In Todd Field's lusciously mature new film Little Children, not everyone acts their age. Set in the shady sprawl of Suburbia, Little Children takes its name from the pint-sized co-stars that are the focus of every major plot line in the movie, true, but it also enjoys a sort of perverse voyeurism from watching these childrens' parents - and the way they all collapse. Based on a novel by Tom Perrotta, who also helped write the screenplay with Field, and starkly photographed by Antonia Calvache this is a richly satisyfing piece of art; seemingly created with a dispassionate documentarian's eye that ensnares in its gaze numerous moments of quiet heartache and sharp satire.

Sarah Pierce (Kate Winslet) doesn't know how her life ended up the way it is now. She doesn't seem to remember marrying her once-divorced husband Richard (Gregg Edelman) and then having a daughter named Lucy (Sadie Goldstein). Now she spends her days haunting playgrounds trying to convince herself that she hasn't actually succumbed to the likes of other suburban zomibe women. It isn't working. That is, until she meets Brad (Patrick Wilson) and on a bet kisses him. From then on, their desires ignited, they spend precious weeks crafting a life for themselves amongst their respective shells they once called lives. But, just as we all know - and thanks to a magnificent touch involving trains - there is pressure building in the background and it is prepping to explode.

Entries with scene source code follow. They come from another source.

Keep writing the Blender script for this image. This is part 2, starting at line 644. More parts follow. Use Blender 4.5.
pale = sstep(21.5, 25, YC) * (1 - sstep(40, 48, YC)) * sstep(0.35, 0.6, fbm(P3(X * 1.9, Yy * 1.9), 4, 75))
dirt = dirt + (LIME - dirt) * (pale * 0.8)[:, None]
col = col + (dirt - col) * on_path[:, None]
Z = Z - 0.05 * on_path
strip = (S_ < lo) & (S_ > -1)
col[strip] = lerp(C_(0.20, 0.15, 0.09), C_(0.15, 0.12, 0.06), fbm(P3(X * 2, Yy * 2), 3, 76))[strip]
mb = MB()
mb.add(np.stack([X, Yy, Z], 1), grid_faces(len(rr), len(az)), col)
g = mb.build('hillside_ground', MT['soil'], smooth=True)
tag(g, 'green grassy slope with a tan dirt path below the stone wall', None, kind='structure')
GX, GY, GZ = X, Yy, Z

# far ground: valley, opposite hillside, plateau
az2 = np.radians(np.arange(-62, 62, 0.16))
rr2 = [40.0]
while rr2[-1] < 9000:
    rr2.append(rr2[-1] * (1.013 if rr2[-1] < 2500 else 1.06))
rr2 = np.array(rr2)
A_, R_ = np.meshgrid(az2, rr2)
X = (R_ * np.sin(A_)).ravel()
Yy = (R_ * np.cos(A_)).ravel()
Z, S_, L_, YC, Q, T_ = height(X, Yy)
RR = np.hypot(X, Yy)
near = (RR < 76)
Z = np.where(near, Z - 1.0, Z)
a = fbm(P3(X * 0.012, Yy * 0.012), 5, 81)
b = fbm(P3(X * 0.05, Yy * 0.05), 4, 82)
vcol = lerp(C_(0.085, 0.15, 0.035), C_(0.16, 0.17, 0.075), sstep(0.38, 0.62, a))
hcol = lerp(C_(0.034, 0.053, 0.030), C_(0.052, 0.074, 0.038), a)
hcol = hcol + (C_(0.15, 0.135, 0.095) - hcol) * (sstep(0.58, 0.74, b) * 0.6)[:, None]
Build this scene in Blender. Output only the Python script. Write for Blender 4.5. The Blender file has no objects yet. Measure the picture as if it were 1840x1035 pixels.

The film itself is a long one, nearly 140 minutes, and it packs in as many devious sub-plots (martyred pedophile anyone?) as it knows we are willing to take. But it also pays considerate, trenchant attention to the main act: the intertwining of Brad and Sarah. Their affections pay out with pained grandeur (it is a nice touch watching Brad's wife Kathy, played by Jennifer Connelly, working her way through her husband's new passion) but the film neither condescends to their love, villifying it, or exaggerates it, vindicating its torpid nature. Todd Field instead finds a decidedly adult middle road: a collective partaking of Perrotta's wit and his own ability as a painterly filmmaker, creating his stories with beautiful, morose strokes.

The movie's true brilliant achievement lies in its overarching metaphor, one that even manages to overcomes the film's occasional inconsistencies: that these studiously grown-up individuals are every bit as whiny, needy, simple and immediately magnetic as any four-year old. Playing their parts for all they are worth, mining emotions otherwise lacking from somewhat underdeveloped characters, Wilson and Winslet are sensational as narrow-minded lovers discovering for the first time true passion. It is no coincidence that Sarah discusses Madame Bovary at one point with a neighborhood book club. As for those touches of satire? They're to prove that though we are part of the joke, we are also in on it. By the end though you'll be completely hooked and there's no reason not to be. Todd Field has made a poignant statement of hypnotic voice and power: everyone is a child, just fumbling through the dark.